Guard defense was a well-known problem for the 76ers coming into this series, and Joel Embiid's mobility in pick-and-roll defense isn't great. Philadelphia could take Embiid off of New York's big men and instead let him serve as a helper off of Josh Hart, but the Knicks have seen plenty of that over the past two seasons and seem more comfortable than ever in dealing with it. Besides, Embiid wasn't particularly active defensively in this game regardless.

What's so scary about this outburst, specifically, is the number of shots. Brunson got his points without completely monopolizing the offense. Three other starters scored at least 17. If New York can keep Bridges in a rhythm and maximize Towns as a weapon away from the basket without sacrificing Brunson's individual offense, that's probably checkmate for Philadelphia. The Knicks are at their worst when they're a one-man band. They found the proper balance in the last three games against Atlanta and are absolutely humming thus far against the 76ers.
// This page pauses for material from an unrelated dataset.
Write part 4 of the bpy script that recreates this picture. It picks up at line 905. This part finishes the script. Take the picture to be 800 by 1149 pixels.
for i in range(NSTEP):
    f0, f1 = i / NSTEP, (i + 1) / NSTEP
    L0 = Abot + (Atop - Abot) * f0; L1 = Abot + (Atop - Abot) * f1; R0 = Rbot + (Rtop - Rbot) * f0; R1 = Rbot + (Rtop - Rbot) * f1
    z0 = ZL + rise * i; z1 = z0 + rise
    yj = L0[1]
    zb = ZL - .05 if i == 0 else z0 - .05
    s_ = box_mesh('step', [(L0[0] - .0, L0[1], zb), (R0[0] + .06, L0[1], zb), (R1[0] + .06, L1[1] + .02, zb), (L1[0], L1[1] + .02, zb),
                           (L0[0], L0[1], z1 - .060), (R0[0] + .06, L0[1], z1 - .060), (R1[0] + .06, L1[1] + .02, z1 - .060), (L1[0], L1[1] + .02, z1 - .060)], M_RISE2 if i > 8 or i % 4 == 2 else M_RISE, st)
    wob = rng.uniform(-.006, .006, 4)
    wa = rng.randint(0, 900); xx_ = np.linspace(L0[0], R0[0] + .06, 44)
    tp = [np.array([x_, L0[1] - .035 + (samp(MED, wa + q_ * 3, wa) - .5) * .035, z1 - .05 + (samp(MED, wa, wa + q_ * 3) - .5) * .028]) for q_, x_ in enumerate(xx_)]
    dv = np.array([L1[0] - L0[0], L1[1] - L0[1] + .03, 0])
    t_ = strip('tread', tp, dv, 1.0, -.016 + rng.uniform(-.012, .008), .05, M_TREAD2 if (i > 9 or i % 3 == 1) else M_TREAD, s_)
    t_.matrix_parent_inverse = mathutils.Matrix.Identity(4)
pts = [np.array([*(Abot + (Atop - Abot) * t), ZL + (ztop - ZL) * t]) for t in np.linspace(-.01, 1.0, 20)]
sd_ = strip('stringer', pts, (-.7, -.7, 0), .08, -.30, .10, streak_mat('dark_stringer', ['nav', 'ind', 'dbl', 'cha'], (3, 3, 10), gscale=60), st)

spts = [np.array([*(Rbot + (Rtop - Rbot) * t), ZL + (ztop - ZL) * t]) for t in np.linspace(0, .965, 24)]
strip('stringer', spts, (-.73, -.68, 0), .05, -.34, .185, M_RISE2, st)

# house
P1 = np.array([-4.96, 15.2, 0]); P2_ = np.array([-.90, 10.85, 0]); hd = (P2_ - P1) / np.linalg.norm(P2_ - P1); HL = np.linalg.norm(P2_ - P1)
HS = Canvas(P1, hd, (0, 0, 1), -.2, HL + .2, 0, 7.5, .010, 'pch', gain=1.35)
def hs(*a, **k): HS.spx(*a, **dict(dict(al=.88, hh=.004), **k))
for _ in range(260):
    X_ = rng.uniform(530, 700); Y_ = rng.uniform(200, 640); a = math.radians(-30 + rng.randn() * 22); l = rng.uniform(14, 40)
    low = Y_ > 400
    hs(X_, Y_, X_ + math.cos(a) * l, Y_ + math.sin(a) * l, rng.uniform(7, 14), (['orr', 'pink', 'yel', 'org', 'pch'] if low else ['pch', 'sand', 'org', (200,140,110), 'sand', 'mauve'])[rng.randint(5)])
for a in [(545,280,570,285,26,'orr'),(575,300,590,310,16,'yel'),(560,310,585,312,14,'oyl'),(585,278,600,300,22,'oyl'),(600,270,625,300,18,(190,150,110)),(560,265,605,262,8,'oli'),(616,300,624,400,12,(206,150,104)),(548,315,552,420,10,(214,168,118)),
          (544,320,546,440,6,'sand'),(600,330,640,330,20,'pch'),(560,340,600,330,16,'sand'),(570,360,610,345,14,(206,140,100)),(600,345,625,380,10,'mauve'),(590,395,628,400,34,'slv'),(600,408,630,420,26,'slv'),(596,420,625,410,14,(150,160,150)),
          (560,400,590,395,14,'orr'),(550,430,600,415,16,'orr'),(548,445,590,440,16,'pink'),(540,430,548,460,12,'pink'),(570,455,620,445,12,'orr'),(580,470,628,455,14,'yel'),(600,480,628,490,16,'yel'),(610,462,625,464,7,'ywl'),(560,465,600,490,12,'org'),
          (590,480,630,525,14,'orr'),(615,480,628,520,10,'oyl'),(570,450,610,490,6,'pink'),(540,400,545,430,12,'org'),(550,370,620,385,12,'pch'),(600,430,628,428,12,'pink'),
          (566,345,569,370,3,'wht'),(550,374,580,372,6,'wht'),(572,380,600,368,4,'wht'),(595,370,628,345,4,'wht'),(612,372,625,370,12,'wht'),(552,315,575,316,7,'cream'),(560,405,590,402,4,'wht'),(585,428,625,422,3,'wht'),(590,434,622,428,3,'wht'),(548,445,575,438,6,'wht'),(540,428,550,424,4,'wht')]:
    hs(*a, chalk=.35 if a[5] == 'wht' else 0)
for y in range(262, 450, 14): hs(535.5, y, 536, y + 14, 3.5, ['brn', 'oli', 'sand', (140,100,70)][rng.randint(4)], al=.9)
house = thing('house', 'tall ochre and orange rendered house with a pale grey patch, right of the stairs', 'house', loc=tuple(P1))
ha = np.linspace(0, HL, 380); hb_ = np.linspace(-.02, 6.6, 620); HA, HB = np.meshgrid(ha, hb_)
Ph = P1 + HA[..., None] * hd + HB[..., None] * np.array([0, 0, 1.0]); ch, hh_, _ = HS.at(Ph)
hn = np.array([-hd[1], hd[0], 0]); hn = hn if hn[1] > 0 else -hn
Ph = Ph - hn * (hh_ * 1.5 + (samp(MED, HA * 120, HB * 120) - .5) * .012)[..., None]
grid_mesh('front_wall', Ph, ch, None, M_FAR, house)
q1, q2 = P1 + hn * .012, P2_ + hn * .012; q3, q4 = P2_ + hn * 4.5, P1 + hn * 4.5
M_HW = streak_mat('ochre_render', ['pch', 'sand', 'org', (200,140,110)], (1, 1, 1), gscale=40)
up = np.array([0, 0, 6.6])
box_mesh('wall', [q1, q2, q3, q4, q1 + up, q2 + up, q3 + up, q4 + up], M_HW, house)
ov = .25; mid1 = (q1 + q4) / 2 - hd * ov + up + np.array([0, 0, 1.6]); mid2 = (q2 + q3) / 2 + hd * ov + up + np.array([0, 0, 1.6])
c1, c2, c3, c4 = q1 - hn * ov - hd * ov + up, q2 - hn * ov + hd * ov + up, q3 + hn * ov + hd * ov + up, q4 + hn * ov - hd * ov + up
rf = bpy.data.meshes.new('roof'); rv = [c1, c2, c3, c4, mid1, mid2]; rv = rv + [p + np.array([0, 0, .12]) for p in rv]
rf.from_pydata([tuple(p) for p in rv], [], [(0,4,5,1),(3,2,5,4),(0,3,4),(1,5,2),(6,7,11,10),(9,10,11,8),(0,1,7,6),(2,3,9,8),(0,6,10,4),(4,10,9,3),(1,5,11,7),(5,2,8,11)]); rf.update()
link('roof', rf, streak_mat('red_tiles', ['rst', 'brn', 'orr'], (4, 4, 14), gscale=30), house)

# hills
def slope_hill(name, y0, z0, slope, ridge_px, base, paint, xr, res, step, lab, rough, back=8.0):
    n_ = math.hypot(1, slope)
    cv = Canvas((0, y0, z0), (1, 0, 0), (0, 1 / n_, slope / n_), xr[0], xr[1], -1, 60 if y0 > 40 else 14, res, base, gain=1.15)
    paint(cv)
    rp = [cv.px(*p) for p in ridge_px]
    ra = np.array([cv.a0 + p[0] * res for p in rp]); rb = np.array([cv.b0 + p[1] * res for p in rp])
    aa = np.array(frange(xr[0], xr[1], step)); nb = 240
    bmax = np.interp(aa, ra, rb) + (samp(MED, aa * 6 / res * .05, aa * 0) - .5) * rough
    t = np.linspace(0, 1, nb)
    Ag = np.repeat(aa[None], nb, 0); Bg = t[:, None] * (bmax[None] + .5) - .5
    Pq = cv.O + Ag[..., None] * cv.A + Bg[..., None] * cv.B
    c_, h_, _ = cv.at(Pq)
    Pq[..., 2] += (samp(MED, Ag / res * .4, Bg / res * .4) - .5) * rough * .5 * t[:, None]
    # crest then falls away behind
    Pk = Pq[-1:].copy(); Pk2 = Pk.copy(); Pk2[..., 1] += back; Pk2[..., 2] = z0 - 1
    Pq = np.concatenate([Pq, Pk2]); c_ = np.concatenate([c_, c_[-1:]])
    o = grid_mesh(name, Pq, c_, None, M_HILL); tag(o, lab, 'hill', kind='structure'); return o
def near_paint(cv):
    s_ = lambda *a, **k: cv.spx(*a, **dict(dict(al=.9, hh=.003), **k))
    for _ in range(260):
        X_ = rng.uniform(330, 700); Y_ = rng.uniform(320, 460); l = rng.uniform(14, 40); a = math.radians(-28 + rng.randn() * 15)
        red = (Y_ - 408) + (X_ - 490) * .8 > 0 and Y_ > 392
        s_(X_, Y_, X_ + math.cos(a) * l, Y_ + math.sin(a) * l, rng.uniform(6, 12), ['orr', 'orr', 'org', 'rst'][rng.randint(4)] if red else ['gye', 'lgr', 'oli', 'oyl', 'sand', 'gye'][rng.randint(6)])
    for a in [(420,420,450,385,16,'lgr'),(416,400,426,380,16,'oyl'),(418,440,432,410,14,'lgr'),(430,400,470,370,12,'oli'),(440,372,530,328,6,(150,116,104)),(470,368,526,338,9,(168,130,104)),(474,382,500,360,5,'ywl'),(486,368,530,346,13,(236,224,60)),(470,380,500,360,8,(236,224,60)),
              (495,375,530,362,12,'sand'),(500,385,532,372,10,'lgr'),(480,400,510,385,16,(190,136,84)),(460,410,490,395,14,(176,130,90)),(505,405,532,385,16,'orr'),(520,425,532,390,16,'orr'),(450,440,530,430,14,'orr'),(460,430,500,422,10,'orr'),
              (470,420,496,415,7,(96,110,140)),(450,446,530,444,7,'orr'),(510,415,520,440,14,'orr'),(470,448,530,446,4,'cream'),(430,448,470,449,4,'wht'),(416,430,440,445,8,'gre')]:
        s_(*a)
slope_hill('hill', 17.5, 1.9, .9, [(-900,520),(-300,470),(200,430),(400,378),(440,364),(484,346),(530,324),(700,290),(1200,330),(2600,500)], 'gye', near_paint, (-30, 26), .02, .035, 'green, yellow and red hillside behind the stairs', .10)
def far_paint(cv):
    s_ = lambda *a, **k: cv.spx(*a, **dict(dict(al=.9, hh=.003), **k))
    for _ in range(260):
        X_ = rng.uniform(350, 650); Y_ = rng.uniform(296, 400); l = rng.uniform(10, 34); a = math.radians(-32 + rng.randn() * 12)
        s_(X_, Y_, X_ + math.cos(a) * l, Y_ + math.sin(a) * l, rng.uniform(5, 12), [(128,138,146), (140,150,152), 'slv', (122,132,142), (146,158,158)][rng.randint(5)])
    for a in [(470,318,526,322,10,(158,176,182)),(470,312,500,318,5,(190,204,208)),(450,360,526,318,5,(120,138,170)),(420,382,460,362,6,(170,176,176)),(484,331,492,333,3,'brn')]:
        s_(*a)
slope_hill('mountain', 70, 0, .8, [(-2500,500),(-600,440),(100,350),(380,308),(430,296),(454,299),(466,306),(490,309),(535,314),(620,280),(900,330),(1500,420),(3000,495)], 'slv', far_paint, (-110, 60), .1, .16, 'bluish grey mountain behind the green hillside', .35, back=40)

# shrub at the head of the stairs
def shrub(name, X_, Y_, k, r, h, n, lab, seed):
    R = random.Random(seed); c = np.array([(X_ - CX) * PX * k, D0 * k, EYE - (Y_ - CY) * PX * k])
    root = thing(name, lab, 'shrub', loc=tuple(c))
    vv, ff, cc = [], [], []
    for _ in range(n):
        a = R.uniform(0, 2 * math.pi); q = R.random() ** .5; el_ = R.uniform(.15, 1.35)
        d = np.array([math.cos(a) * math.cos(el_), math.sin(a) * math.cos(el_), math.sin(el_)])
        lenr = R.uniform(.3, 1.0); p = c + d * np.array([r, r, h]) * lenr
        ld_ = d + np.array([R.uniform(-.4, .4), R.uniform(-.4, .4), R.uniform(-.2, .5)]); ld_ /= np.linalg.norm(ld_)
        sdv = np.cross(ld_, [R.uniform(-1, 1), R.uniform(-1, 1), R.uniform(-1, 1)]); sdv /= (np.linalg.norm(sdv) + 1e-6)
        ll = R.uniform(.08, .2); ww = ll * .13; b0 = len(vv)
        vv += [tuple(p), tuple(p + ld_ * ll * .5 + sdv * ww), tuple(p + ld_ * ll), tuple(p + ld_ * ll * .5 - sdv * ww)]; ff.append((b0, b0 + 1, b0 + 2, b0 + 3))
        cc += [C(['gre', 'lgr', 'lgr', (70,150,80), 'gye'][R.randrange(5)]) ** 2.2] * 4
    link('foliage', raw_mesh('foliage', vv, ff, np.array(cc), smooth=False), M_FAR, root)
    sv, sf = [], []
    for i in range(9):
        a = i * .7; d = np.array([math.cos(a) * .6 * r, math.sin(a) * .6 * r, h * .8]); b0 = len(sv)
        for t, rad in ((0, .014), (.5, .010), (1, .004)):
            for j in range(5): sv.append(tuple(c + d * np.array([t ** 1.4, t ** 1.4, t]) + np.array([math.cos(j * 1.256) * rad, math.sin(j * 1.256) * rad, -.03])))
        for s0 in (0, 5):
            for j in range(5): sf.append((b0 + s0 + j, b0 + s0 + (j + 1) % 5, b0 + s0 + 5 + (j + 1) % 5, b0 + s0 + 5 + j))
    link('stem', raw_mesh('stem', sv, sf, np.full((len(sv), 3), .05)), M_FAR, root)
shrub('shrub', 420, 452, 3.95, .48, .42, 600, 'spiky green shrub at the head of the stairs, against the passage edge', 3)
Loser: Tyrese Maxey and Joel Embiid

Boston is a juicy matchup for Maxey and Embiid. Derrick White is a great defensive guard, but more so in a help role than straight up against stars. Maxey was too quick for him. Boston's center rotation consists of two players making minimum money in Neemias Queta and Luka Garza and a career-long defensive liability in Nikola Vučević. Queta couldn't stop fouling him, Vučević was too slow to contest Embiid's pick-and-pop jumpers. It's not terribly surprising that Philadelphia's two best players thrived in that series.

The Knicks represent an entirely different set of problems. Philadelphia got Karl-Anthony Towns into foul trouble, but Mitchell Robinson is far more defensively capable than anyone Boston had. The Knicks have a number of quick reserve guards who can at least keep pace with Maxey, most notably Deuce McBride and Jose Alvarado, and Mikal Bridges had one of his better defensive games of the postseason as his primary matchup.

Embiid and Maxey still managed to get to the line. They almost always will. But they combined to shoot 6 of 20 from the field. The volume there is as concerning as the efficiency. They took between 40 and 44 field goals combined in Games 5, 6 and 7 against Boston, which is probably around where the Sixers would like them in any big game. But the Knicks are so much better equipped to guard them and were so stout in help on Monday that very few easy points were available to them. Philadelphia played a Game 7 two days ago. They're at a rest and game-planning disadvantage against a Knicks team that closed its own series out far less stressfully two days earlier. There's plenty of room here for the old "play better" adjustment, but if they come out this flat in Game 2, this won't be much of a series.